What is expected
Don't copy the pictures; return every other part of the records exactly.

Provided information
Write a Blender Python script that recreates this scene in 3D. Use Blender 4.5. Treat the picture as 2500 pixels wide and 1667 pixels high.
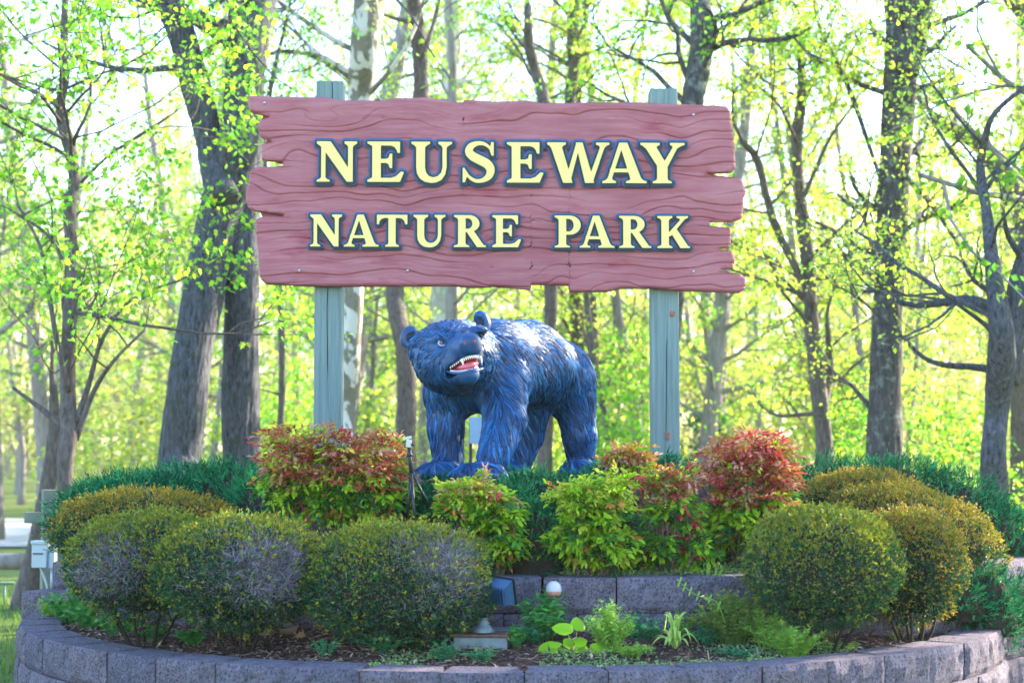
import bpy, math, random
import numpy as np
from mathutils import Vector, Matrix
from mathutils.geometry import tessellate_polygon
from mathutils.bvhtree import BVHTree

for _o in list(bpy.data.objects):
    bpy.data.objects.remove(_o)
scene = bpy.context.scene
COL = scene.collection
rng = np.random.default_rng(11)
random.seed(11)
PI = math.pi

# ------------------------------------------------------------------ camera
FPX = 4040.0
HORIZON = 1105.0
TILT = math.atan((HORIZON - 833.5) / FPX)
CAM_Z = 1.6
cam_data = bpy.data.cameras.new('camera')
cam_data.sensor_width = 36.0
cam_data.lens = 36.0 * FPX / 2500.0
cam_data.clip_end = 900.0
cam_data.dof.use_dof = True
cam_data.dof.focus_distance = 10.1
cam_data.dof.aperture_fstop = 2.1
cam = bpy.data.objects.new('camera', cam_data)
cam.location = (0, 0, CAM_Z)
cam.rotation_euler = (PI / 2 + TILT, 0, 0)
COL.objects.link(cam)
scene.camera = cam

# ------------------------------------------------------------------ world, sun, exposure
SUN_EL = math.radians(23)
SUN_ROT = math.radians(56)          # from straight ahead (+Y) towards the right (+X)
world = bpy.data.worlds.new('World')
scene.world = world
world.use_nodes = True
_nt = world.node_tree
_bg = _nt.nodes['Background']
_sky = _nt.nodes.new('ShaderNodeTexSky')
_sky.sky_type = 'NISHITA'
_sky.sun_disc = False
_sky.sun_elevation = SUN_EL
_sky.sun_rotation = SUN_ROT
_sky.air_density = 1.3
_sky.dust_density = .7
_sky.ozone_density = 4.0
_nt.links.new(_sky.outputs[0], _bg.inputs[0])
_bg.inputs[1].default_value = 0.145
sun_dir = Vector((math.sin(SUN_ROT) * math.cos(SUN_EL), math.cos(SUN_ROT) * math.cos(SUN_EL), math.sin(SUN_EL)))
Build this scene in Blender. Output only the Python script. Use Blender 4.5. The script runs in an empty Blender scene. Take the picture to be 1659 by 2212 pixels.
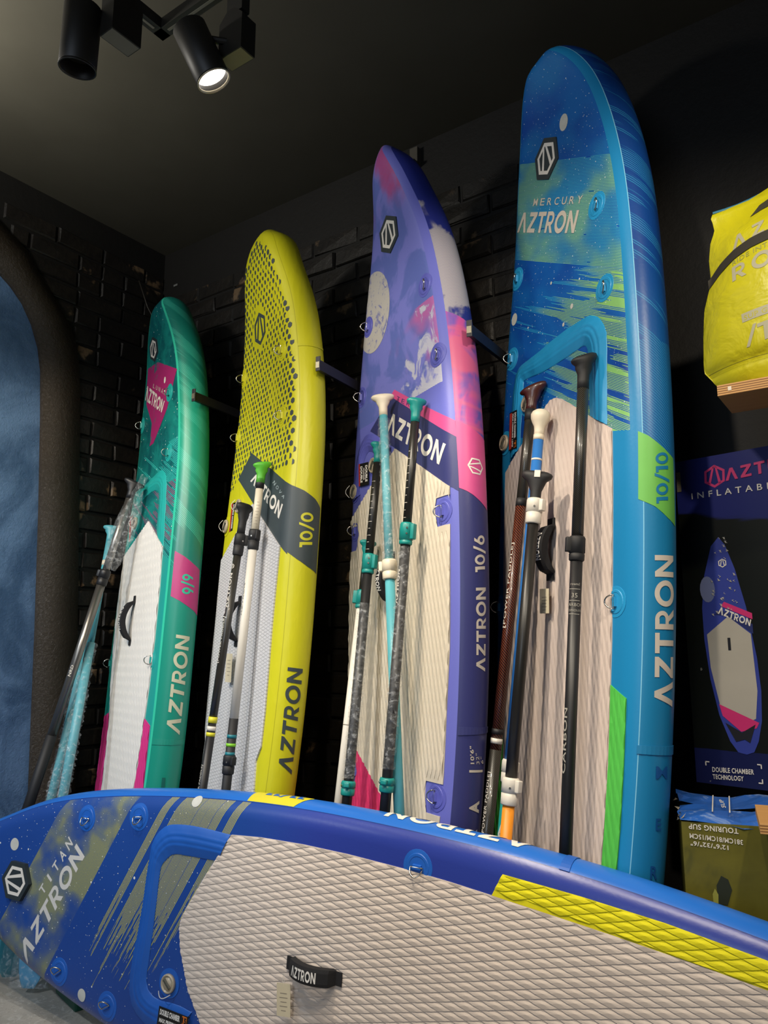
import bpy, bmesh, math, random
from mathutils import Vector, Matrix
random.seed(7)
C = bpy.context.scene.collection
PI = math.pi

# ---------------------------------------------------------------- camera, world, lights, exposure
sc = bpy.context.scene
F_PX, PITCH, CAM_H = 1660.0, math.radians(10.2), 1.3
cam_d = bpy.data.cameras.new('camera'); cam = bpy.data.objects.new('camera', cam_d); C.objects.link(cam)
cam_d.sensor_fit = 'VERTICAL'; cam_d.sensor_height = 36.0; cam_d.lens = 36.0 * F_PX / 2212.0
cam_d.clip_start = 0.02
cam.location = (0, 0, CAM_H); cam.rotation_euler = (math.radians(90) + PITCH, 0, 0)
sc.camera = cam
w = bpy.data.worlds.new('store_ambient'); sc.world = w; w.use_nodes = True
w.node_tree.nodes['Background'].inputs[0].default_value = (0.80, 0.88, 1.0, 1)
w.node_tree.nodes['Background'].inputs[1].default_value = 0.05
sc.view_settings.view_transform = 'Standard'; sc.view_settings.look = 'None'
sc.view_settings.exposure = -0.08; sc.view_settings.gamma = 1.0; sc.view_settings.use_curve_mapping = False
try:
    sc.cycles.use_denoising = True; sc.cycles.max_bounces = 6; sc.cycles.sample_clamp_indirect = 4.0
except Exception: pass

YW = math.radians(35)                       # the back wall is turned 35 degrees from the line of sight
DV = Vector((math.sin(YW), math.cos(YW), 0)); XV = Vector((math.cos(YW), -math.sin(YW), 0))
WALL_D, WALL_X, CEIL = 2.66, -3.40, 3.56
def W(x, d, z): return XV * x + DV * d + Vector((0, 0, z))      # along the wall, towards the wall, up
WROT = Matrix((XV, DV, (0, 0, 1))).transposed().to_4x4()

def spot(loc, target, power, angle, col=(1, .9, .74), blend=.6, size=.045):
    l = bpy.data.lights.new('spot_light', 'SPOT'); o = bpy.data.objects.new('spot_light', l); C.objects.link(o)
    l.energy = power; l.spot_size = math.radians(angle); l.spot_blend = blend; l.color = col; l.shadow_soft_size = size
    o.location = loc; o.rotation_euler = (Vector(target) - Vector(loc)).to_track_quat('-Z', 'Y').to_euler(); return o
def area(loc, target, power, sx, sy, col):
    l = bpy.data.lights.new('fill_light', 'AREA'); o = bpy.data.objects.new('fill_light', l); C.objects.link(o)
    l.shape = 'RECTANGLE'; l.size = sx; l.size_y = sy; l.energy = power; l.color = col
    o.location = loc; o.rotation_euler = (Vector(target) - Vector(loc)).to_track_quat('-Z', 'Y').to_euler(); return o
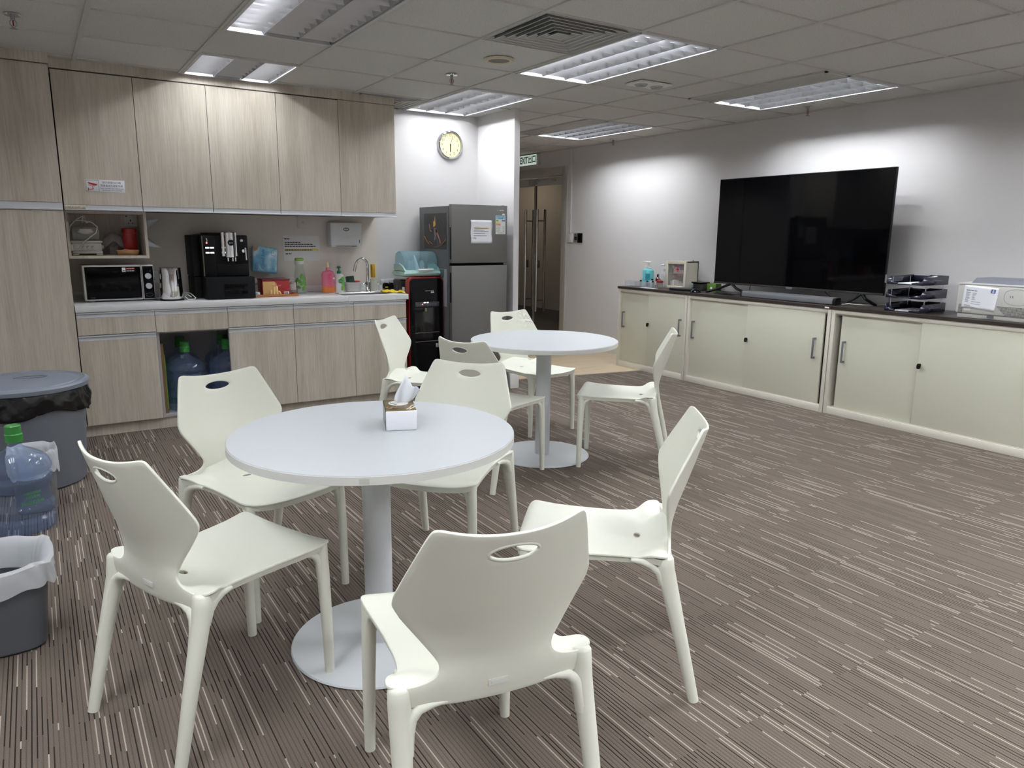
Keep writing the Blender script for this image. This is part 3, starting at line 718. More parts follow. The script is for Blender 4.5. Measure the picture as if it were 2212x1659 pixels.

Correct response
Write a Blender Python script that recreates this scene in 3D. Use Blender 4.5. Treat the picture as 2500 pixels wide and 1667 pixels high.
import bpy, math, random
import numpy as np
from mathutils import Vector, Matrix
from mathutils.geometry import tessellate_polygon
from mathutils.bvhtree import BVHTree

for _o in list(bpy.data.objects):
    bpy.data.objects.remove(_o)
scene = bpy.context.scene
COL = scene.collection
rng = np.random.default_rng(11)
random.seed(11)
PI = math.pi

# ------------------------------------------------------------------ camera
FPX = 4040.0
HORIZON = 1105.0
TILT = math.atan((HORIZON - 833.5) / FPX)
CAM_Z = 1.6
cam_data = bpy.data.cameras.new('camera')
cam_data.sensor_width = 36.0
cam_data.lens = 36.0 * FPX / 2500.0
cam_data.clip_end = 900.0
cam_data.dof.use_dof = True
cam_data.dof.focus_distance = 10.1
cam_data.dof.aperture_fstop = 2.1
cam = bpy.data.objects.new('camera', cam_data)
cam.location = (0, 0, CAM_Z)
cam.rotation_euler = (PI / 2 + TILT, 0, 0)
COL.objects.link(cam)
scene.camera = cam

# ------------------------------------------------------------------ world, sun, exposure
SUN_EL = math.radians(23)
SUN_ROT = math.radians(56)          # from straight ahead (+Y) towards the right (+X)
world = bpy.data.worlds.new('World')
scene.world = world
world.use_nodes = True
_nt = world.node_tree
_bg = _nt.nodes['Background']
_sky = _nt.nodes.new('ShaderNodeTexSky')
_sky.sky_type = 'NISHITA'
_sky.sun_disc = False
_sky.sun_elevation = SUN_EL
_sky.sun_rotation = SUN_ROT
_sky.air_density = 1.3
_sky.dust_density = .7
_sky.ozone_density = 4.0
_nt.links.new(_sky.outputs[0], _bg.inputs[0])
_bg.inputs[1].default_value = 0.145
sun_dir = Vector((math.sin(SUN_ROT) * math.cos(SUN_EL), math.cos(SUN_ROT) * math.cos(SUN_EL), math.sin(SUN_EL)))
Build this scene in Blender. Output only the Python script. Use Blender 4.5. The script runs in an empty Blender scene. Take the picture to be 1659 by 2212 pixels.
import bpy, bmesh, math, random
from mathutils import Vector, Matrix
random.seed(7)
C = bpy.context.scene.collection
PI = math.pi

# ---------------------------------------------------------------- camera, world, lights, exposure
sc = bpy.context.scene
F_PX, PITCH, CAM_H = 1660.0, math.radians(10.2), 1.3
cam_d = bpy.data.cameras.new('camera'); cam = bpy.data.objects.new('camera', cam_d); C.objects.link(cam)
cam_d.sensor_fit = 'VERTICAL'; cam_d.sensor_height = 36.0; cam_d.lens = 36.0 * F_PX / 2212.0
cam_d.clip_start = 0.02
cam.location = (0, 0, CAM_H); cam.rotation_euler = (math.radians(90) + PITCH, 0, 0)
sc.camera = cam
w = bpy.data.worlds.new('store_ambient'); sc.world = w; w.use_nodes = True
w.node_tree.nodes['Background'].inputs[0].default_value = (0.80, 0.88, 1.0, 1)
w.node_tree.nodes['Background'].inputs[1].default_value = 0.05
sc.view_settings.view_transform = 'Standard'; sc.view_settings.look = 'None'
sc.view_settings.exposure = -0.08; sc.view_settings.gamma = 1.0; sc.view_settings.use_curve_mapping = False
try:
    sc.cycles.use_denoising = True; sc.cycles.max_bounces = 6; sc.cycles.sample_clamp_indirect = 4.0
except Exception: pass

YW = math.radians(35)                       # the back wall is turned 35 degrees from the line of sight
DV = Vector((math.sin(YW), math.cos(YW), 0)); XV = Vector((math.cos(YW), -math.sin(YW), 0))
WALL_D, WALL_X, CEIL = 2.66, -3.40, 3.56
def W(x, d, z): return XV * x + DV * d + Vector((0, 0, z))      # along the wall, towards the wall, up
WROT = Matrix((XV, DV, (0, 0, 1))).transposed().to_4x4()

def spot(loc, target, power, angle, col=(1, .9, .74), blend=.6, size=.045):
    l = bpy.data.lights.new('spot_light', 'SPOT'); o = bpy.data.objects.new('spot_light', l); C.objects.link(o)
    l.energy = power; l.spot_size = math.radians(angle); l.spot_blend = blend; l.color = col; l.shadow_soft_size = size
    o.location = loc; o.rotation_euler = (Vector(target) - Vector(loc)).to_track_quat('-Z', 'Y').to_euler(); return o
def area(loc, target, power, sx, sy, col):
    l = bpy.data.lights.new('fill_light', 'AREA'); o = bpy.data.objects.new('fill_light', l); C.objects.link(o)
    l.shape = 'RECTANGLE'; l.size = sx; l.size_y = sy; l.energy = power; l.color = col
    o.location = loc; o.rotation_euler = (Vector(target) - Vector(loc)).to_track_quat('-Z', 'Y').to_euler(); return o
Keep writing the Blender script for this image. This is part 3, starting at line 718. More parts follow. The script is for Blender 4.5. Measure the picture as if it were 2212x1659 pixels.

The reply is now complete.